→ Task statement: Begin with the line that contains "Keep writing the", end with the line that contains "b.obj('deck_surface', M_DECK, bridge)", and extract exactly that stretch of lines.

Scripts that build scenes:
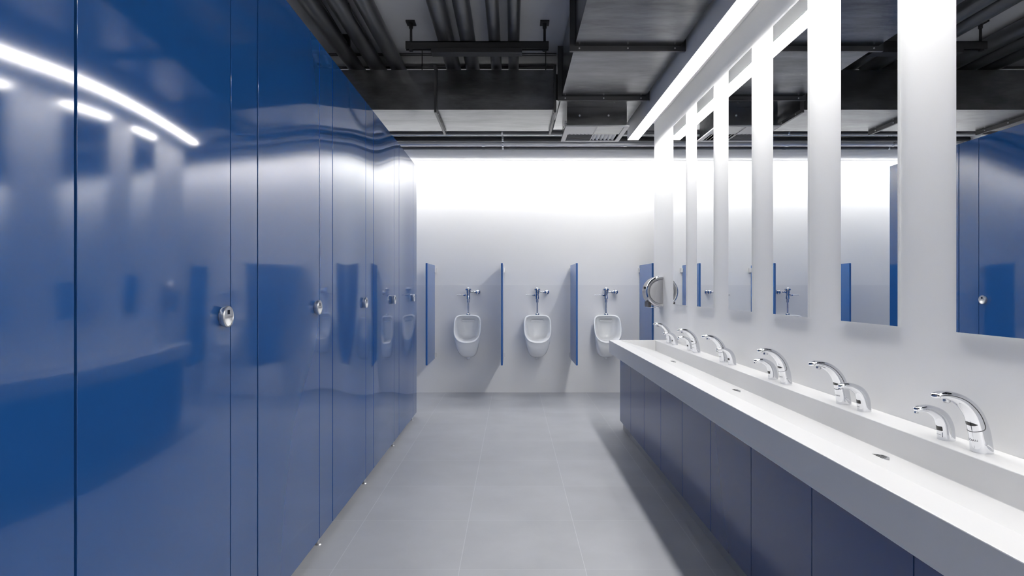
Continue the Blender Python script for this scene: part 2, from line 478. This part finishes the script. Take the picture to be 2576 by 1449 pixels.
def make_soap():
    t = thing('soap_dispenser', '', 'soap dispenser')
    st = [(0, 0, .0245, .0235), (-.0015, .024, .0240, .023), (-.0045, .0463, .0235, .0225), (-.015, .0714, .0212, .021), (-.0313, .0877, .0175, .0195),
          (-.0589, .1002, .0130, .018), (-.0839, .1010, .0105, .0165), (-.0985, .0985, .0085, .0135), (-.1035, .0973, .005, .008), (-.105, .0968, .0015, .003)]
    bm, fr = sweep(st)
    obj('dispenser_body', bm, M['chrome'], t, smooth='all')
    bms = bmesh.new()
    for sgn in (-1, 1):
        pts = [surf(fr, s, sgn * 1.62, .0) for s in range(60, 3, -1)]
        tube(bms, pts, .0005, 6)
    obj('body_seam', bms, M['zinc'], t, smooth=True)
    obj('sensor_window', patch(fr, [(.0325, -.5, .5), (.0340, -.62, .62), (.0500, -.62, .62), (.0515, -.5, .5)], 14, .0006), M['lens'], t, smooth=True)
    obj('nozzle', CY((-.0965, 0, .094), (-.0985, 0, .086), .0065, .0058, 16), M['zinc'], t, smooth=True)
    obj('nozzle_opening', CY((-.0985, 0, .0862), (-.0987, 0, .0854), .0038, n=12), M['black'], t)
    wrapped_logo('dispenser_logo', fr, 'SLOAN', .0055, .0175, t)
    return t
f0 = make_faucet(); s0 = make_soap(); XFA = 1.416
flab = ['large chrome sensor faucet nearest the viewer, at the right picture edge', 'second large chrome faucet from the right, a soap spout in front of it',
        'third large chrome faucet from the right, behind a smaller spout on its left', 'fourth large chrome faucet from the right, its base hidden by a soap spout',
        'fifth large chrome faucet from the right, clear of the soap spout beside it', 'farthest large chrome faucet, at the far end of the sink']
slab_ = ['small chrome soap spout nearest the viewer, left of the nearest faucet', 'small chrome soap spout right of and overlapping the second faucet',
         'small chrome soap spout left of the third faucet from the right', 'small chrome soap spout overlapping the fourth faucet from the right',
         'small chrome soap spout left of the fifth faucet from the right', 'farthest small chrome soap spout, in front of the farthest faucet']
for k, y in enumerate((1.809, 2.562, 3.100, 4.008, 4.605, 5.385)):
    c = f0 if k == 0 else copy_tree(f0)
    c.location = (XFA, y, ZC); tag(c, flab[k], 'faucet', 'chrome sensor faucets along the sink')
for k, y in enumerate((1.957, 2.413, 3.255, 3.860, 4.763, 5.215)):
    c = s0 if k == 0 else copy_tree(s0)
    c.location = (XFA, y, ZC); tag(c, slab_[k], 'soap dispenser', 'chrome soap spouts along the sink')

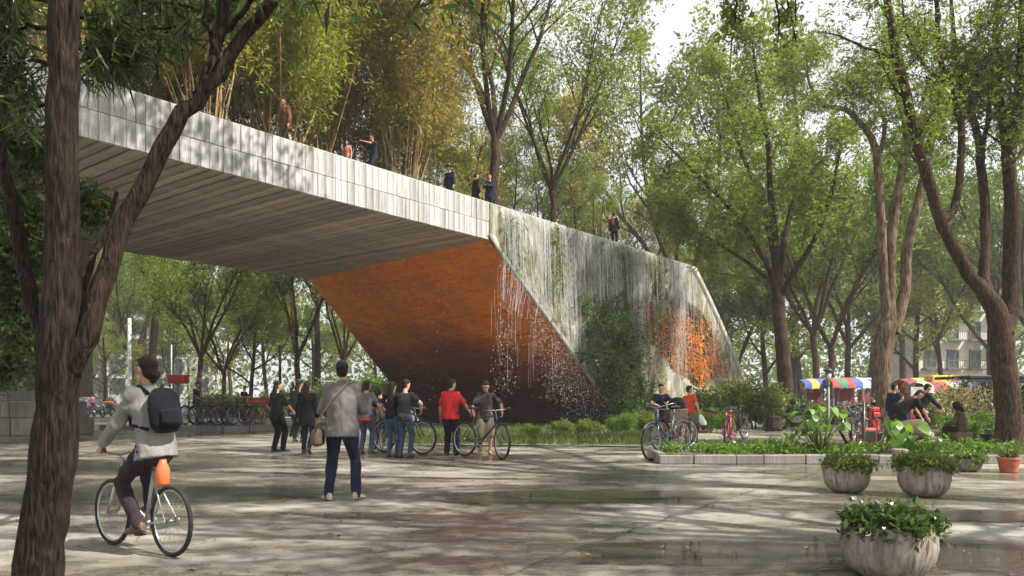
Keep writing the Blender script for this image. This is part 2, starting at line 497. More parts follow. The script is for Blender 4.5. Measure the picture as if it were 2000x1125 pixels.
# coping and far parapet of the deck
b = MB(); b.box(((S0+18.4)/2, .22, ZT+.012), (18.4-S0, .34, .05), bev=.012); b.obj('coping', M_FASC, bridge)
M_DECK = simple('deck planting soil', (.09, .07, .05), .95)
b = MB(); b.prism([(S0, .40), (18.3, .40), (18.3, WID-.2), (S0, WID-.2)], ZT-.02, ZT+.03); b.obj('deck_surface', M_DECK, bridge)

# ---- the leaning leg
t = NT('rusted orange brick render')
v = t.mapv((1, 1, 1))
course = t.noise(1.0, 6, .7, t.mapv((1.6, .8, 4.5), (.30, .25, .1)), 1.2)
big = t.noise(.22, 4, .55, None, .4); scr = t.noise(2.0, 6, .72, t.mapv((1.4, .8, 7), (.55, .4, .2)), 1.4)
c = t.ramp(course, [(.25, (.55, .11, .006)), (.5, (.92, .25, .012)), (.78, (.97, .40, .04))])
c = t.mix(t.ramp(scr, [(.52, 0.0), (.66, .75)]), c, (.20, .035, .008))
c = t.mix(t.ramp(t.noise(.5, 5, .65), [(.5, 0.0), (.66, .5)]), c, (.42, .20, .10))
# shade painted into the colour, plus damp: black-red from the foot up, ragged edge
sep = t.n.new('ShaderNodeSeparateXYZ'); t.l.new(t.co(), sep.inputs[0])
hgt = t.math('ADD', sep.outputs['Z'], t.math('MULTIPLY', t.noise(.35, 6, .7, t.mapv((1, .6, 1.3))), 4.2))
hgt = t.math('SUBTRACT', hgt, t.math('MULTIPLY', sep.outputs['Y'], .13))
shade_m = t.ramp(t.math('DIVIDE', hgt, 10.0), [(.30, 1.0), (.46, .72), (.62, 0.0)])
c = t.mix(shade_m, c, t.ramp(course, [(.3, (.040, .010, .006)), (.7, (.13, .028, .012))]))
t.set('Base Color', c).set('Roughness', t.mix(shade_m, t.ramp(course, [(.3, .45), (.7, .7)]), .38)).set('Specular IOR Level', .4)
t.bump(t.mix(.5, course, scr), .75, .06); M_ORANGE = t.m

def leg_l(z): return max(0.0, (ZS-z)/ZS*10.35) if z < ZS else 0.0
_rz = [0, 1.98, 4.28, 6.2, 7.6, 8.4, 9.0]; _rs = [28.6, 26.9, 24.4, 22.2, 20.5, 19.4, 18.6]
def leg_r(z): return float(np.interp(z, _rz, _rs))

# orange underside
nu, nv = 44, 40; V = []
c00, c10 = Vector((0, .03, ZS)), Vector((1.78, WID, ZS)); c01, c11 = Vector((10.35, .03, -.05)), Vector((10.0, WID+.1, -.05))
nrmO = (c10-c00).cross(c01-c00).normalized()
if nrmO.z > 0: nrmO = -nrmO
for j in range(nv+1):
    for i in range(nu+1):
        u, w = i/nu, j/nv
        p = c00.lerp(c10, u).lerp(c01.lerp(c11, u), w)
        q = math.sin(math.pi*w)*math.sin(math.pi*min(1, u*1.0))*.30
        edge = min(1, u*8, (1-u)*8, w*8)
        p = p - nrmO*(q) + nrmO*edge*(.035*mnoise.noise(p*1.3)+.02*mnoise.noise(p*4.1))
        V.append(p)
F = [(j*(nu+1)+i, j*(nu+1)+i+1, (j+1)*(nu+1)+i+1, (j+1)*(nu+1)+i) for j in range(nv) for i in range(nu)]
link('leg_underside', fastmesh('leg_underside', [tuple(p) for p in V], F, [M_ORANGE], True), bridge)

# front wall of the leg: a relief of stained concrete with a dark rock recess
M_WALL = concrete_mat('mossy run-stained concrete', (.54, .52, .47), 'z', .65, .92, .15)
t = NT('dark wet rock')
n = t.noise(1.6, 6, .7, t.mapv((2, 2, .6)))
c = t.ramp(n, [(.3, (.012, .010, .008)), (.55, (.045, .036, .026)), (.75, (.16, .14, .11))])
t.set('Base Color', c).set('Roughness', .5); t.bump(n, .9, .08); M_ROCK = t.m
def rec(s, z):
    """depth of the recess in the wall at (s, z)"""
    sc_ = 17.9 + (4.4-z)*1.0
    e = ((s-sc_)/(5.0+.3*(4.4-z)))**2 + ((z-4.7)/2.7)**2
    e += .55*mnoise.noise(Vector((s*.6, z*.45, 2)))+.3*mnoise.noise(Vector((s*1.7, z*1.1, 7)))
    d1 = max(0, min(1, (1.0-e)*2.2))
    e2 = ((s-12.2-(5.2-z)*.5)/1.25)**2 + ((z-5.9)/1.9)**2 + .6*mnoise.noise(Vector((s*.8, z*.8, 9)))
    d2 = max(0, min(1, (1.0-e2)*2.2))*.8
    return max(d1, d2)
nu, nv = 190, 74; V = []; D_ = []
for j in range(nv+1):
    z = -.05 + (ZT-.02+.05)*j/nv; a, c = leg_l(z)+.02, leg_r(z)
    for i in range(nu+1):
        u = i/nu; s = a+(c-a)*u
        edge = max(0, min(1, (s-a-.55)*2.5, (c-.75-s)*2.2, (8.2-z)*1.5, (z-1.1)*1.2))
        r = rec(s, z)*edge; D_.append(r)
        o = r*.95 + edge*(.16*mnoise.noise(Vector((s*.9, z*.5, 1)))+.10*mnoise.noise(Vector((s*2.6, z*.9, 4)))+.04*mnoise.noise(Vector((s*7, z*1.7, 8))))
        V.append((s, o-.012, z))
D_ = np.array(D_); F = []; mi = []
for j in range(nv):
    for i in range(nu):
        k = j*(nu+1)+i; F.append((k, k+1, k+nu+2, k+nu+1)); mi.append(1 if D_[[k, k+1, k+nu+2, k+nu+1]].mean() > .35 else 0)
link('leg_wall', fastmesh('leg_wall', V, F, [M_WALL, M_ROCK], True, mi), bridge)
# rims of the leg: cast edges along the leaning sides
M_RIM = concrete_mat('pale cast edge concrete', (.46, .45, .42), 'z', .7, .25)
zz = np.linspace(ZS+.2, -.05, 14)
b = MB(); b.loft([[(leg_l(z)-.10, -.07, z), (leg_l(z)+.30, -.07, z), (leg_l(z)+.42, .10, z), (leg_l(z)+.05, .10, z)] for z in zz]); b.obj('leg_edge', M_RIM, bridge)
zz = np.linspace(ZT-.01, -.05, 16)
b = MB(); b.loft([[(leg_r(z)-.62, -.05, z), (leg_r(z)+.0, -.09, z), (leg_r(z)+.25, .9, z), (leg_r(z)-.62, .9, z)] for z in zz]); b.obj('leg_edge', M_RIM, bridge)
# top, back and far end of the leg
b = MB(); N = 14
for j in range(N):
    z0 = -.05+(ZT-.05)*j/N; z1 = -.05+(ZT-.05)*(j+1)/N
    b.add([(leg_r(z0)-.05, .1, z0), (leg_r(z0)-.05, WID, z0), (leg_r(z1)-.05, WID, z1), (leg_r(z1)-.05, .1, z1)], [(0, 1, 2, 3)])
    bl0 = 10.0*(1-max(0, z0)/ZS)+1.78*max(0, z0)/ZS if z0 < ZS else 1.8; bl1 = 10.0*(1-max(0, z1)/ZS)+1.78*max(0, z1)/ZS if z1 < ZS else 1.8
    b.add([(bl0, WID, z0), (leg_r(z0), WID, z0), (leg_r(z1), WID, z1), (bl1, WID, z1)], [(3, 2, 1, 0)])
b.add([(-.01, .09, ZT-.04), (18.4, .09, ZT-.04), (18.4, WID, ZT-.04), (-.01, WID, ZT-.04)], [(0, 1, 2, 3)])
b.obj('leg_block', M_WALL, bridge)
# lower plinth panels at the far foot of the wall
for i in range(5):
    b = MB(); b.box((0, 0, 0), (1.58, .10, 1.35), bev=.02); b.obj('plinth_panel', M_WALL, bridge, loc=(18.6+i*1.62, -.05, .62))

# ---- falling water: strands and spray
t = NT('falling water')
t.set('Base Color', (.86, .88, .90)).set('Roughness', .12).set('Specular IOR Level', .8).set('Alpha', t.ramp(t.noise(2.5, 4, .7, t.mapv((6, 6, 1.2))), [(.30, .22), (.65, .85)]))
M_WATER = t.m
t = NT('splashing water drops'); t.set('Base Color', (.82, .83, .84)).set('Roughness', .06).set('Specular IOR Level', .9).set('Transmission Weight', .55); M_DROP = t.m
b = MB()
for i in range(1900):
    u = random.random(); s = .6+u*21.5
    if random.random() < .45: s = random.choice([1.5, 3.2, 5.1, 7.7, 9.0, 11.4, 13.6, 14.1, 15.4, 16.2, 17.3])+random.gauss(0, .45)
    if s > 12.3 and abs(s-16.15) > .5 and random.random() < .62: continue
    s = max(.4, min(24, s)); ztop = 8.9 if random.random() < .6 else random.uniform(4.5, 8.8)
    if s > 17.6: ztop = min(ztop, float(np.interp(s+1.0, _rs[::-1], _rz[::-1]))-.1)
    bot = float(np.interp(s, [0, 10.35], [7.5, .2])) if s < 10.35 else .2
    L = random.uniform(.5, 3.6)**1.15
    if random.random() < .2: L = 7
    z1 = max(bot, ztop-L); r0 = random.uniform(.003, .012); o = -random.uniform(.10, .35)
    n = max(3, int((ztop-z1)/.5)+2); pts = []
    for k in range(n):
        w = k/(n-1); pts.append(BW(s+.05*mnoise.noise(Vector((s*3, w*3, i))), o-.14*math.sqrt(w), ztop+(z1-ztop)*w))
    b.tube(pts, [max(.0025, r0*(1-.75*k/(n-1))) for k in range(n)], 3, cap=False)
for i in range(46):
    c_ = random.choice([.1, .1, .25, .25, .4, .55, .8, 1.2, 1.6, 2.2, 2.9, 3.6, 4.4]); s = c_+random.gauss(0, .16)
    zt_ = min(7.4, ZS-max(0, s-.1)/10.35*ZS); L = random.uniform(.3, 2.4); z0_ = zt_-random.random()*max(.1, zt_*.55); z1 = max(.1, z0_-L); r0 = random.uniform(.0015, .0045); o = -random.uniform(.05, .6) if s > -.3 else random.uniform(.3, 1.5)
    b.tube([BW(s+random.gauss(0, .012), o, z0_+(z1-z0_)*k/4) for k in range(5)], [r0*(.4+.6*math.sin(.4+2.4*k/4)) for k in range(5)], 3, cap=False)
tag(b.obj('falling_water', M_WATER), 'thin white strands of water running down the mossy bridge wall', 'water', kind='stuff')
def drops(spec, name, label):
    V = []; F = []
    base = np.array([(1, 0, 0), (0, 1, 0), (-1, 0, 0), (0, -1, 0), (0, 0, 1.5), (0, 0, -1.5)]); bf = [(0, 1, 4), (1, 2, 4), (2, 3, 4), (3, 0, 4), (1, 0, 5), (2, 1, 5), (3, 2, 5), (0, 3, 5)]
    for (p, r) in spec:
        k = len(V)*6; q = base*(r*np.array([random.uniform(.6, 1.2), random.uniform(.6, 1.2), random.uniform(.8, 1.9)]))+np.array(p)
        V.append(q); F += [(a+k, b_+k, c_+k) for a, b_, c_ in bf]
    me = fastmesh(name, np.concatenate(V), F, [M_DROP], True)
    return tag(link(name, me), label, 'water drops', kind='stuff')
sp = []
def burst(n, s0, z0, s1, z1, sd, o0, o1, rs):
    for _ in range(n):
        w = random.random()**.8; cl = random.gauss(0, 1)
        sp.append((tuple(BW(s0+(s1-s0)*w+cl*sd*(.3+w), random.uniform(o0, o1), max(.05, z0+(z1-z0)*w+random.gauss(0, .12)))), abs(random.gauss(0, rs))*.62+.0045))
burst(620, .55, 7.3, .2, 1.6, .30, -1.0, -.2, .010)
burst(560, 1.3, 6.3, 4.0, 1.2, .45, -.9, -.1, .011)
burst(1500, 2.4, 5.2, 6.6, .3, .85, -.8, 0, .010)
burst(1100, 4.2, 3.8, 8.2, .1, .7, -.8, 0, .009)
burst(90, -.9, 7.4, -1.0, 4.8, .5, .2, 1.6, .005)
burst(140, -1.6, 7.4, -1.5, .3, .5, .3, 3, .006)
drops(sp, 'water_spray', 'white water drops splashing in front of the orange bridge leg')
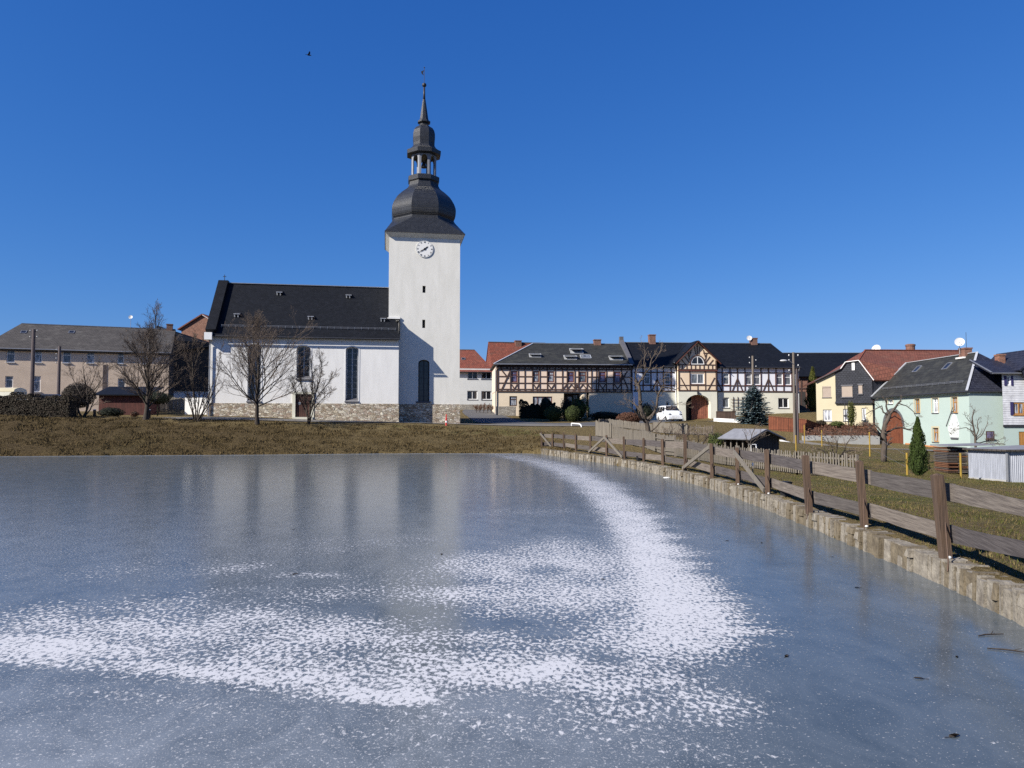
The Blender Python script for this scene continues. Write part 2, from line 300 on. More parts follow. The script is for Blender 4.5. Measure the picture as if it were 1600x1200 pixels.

→ Answer in full:
Keep writing the Blender script for this image. This is part 2, starting at line 497. More parts follow. The script is for Blender 4.5. Measure the picture as if it were 2000x1125 pixels.
# coping and far parapet of the deck
b = MB(); b.box(((S0+18.4)/2, .22, ZT+.012), (18.4-S0, .34, .05), bev=.012); b.obj('coping', M_FASC, bridge)
M_DECK = simple('deck planting soil', (.09, .07, .05), .95)
b = MB(); b.prism([(S0, .40), (18.3, .40), (18.3, WID-.2), (S0, WID-.2)], ZT-.02, ZT+.03); b.obj('deck_surface', M_DECK, bridge)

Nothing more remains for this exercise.